H-D FLH 1980
Groove Works
散りばめられた
余韻の育てかた
均整の取れた全体のプロポーションは静やかだが、細部の作りに目をやれば、相変わらず息が詰まるほどの熱気が潜んでいる。
ショップを始動して以来、早々と名を取る大阪の『グルーブワークス』の新味は、’80年式FLHがベースだ。
「これは自分用に作ったバイクでして、後々にカスタム車やけどタンデムしたいとか、あとからキャリアを付けてキャンプに行きたいというお客さんの声が多かったので、そうした要望を踏まえて作ったものです」
そこで店主の溝尻(みぞしり)さんは後付けではなく、最初から見栄えの良い造形で準備しておくことを着想。フェンダーストラットは将来タンデムが出来るようにと十分な強度を持たせ、また、ストラットのネジ部を活かしてキャリアの装着にも適応させている。そして、そうした作りにデザイン性を取り入れるのが同店の流儀だ。
丸棒である。フェンダーストラットの中央を走る丸棒がそれで、他にガスタンク上部のステーやオイルタンクにも同様のデザインを投下。どこか一ヶ所だけにアクセントを入れるのではなく、全体に配すことで統一感を持たせ、完成度を高める手法を取っている。

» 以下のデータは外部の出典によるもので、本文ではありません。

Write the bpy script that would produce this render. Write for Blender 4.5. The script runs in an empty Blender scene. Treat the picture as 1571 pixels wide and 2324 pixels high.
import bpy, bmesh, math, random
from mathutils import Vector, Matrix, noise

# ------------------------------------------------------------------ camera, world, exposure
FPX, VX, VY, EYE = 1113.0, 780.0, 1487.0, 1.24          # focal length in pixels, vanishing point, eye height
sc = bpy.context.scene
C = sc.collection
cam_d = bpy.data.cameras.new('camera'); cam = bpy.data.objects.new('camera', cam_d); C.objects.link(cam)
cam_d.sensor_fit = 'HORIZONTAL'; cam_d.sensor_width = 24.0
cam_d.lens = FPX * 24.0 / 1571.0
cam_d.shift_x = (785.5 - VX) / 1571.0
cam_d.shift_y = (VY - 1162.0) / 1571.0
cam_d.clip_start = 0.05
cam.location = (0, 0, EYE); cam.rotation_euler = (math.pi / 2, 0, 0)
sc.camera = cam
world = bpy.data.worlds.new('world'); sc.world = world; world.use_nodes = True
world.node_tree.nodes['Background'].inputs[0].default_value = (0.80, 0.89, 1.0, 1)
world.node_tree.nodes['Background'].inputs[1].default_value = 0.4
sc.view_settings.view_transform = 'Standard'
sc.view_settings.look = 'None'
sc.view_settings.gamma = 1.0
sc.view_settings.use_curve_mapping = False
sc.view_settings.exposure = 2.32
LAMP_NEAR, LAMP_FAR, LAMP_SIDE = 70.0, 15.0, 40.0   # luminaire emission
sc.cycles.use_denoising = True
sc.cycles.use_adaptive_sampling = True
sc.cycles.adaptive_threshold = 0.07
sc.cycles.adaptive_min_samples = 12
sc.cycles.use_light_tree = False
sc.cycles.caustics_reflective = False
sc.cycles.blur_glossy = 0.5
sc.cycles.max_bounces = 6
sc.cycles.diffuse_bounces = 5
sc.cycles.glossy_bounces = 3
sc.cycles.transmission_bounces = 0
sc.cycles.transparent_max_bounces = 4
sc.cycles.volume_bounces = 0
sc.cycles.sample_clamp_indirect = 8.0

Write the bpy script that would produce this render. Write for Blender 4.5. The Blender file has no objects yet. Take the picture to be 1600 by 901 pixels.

さて、フレームとスイングアームにも目を当てたい。まずフレームは、ノーマルの水平基調ラインだと緩急が付かないため、リアサス受けの鋳物部分でカットしてシートレイルをドロップ。ハンドルからシートへの流れに納得ゆく高低差を付けて、次にスイングアームである。
リアアクスル位置が純正よりも上がるように、スイングアームのアクスル部分にプレートを溶接。こうすることでシートとタイヤの頂点の高さを上げ、フレーム同様に氏が理想とする高低差を入手。4速フレームを使いながら平顔にならず、メリハリの利いたボディシェイプとなるのは、こうしたスプーン一杯単位で吟味したかの采配によるものだろう。
「あとはハンドルとテールランプステーのデザインを似たような形に作ってます。でもいつも行き当たりばったりじゃないですけど、始めからこういう形にしようと思って作れるタイプじゃないです(笑)」
他にも、革靴職人の友人によるサドルシートの張り方に倣ったシートなど、見どころは尽きない。しかもそのどれもが捨て玉ではなく、本気で振りかぶった勝負球。現場で思い付いたデザインを取り入れて製作してると語る氏は、そこでのフラッシュを転換させつつ、志した自分の道を切り拓いている。
HARLEY-DAVIDSON FLH 1980 DETAIL WORK
HANDLE
ハンドルとライザーを接合し、更にその上のキャップも溶接。スムージング後にメッキをかけ、足だけ黒に塗装。
GAS TANK
タンクステーに注視。中央に丸棒が走るオーナメントと思いきや、実は後部ステーである。前側は左右2点留め。
SEAT
革靴職人の友人に依頼したシート。サドルシートの製作法に倣って表皮と裏側とを横淵でつないで完遂される。
FENDER STRUT
丸棒を中央に走らせたデザインのフェンダーストラット。十分な強度とキャリアの装着を念頭に置いて創製。
REAR AXLE
スイングアームに用意したプレートを結合。リアアクスル位置を上げることでシートとタイヤの頂点を高く設定。
TAIL LAMP STAY
ハンドルと同じ形状としたテールランプステー。バイク全体を通してデザインの統一を図るのが同店の作法。